Life Is Hot in Cracktown (DVD Review)

18 Jul, 2009 By: Billy Gil

Prebook 7/23/09; Street 8/25/09
Anchor Bay/Lightning
Drama, $26.97 DVD
Rated ‘R.’
Stars Kerry Washington, Brandon Routh, Evan Ross, RZA, Victor Rasuk, Shannyn Sossamon, Illeana Douglas, Thomas Ian Nicholas, Vondie Curtis Hall, Lara Flynn Boyle.

A more fitting title for this brutal slice-of-life film directed, written and based on a book by Buddy Giovinazzo, might have been “Life Is Bloody and Disturbing in Cracktown.”

The multicharacter drama seems to be set in the slums of Los Angeles, although the lack of noticeable landmarks makes it able to fit Chicago, Baltimore, New York or any other metropolis. The story concerns characters whose lives don’t intersect as much as they are interrelated by violence, cocaine and prostitution.

Illeana Douglas’ deadbeat mom cares for two kids while dealing with an abusive deadbeat lover. Romeo (Evan Ross) is an aspiring gangbanger out to make a name for himself. Brandon Routh and Lara Flynn Boyle have small roles as a junkie and a prostitute, respectively.

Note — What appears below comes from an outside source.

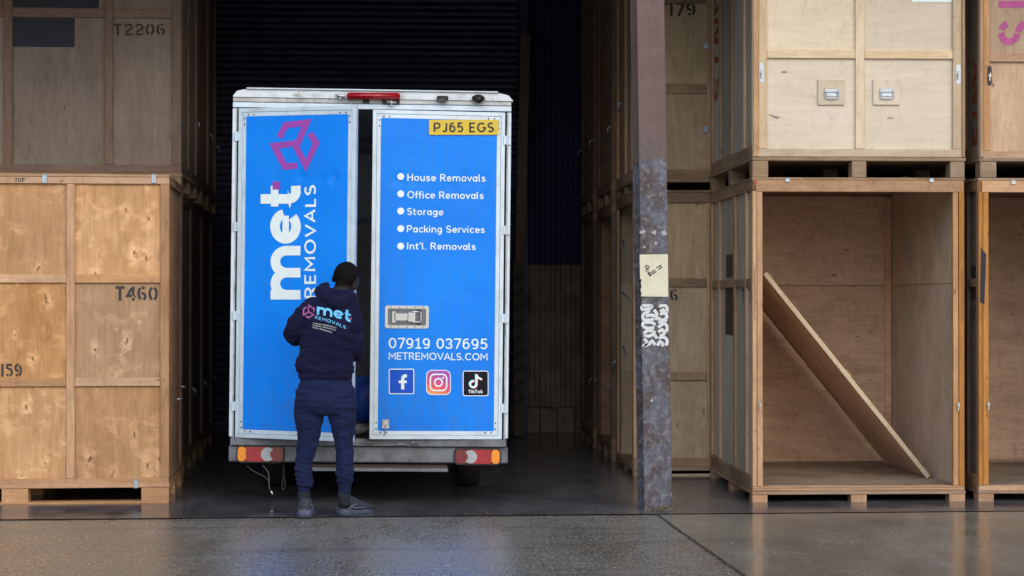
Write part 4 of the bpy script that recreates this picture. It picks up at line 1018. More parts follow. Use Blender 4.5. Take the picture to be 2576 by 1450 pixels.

These characters don’t so much follow plot arcs as they are set up and allowed to play out their sad lives, occasionally intermingling. The resulting film is at times gritty and revealing; at other times, it feels superficial, hard to watch and harder to believe. Fans of street dramas such as MacArthur Park, A Guide to Recognizing Your Saints, “The Wire,” Explicit Ills and Requiem for a Dream will find parts of Life Is Hot in Cracktown to be similarly engaging.

Actors Shannyn Sossamon and Victor Rasuk, playing a couple struggling to keep their marriage together while caring for their sick baby, seem to have been picked for their physiques over their acting chops in a somewhat gratuitous storyline.

But some of the acting overcomes the film’s shortcomings: Glamorous, gorgeous Kerry Washington seems unbelievable at first as a pre-op transsexual prostitute addicted to intravenous drugs, until she imbues the role with head-on force and deep-seated feeling. And young Ridge Canipe, playing Douglas’ son who essentially must take care of himself and his younger sister, rises to the occasion as a pure soul in a film full of dark and troubled ones.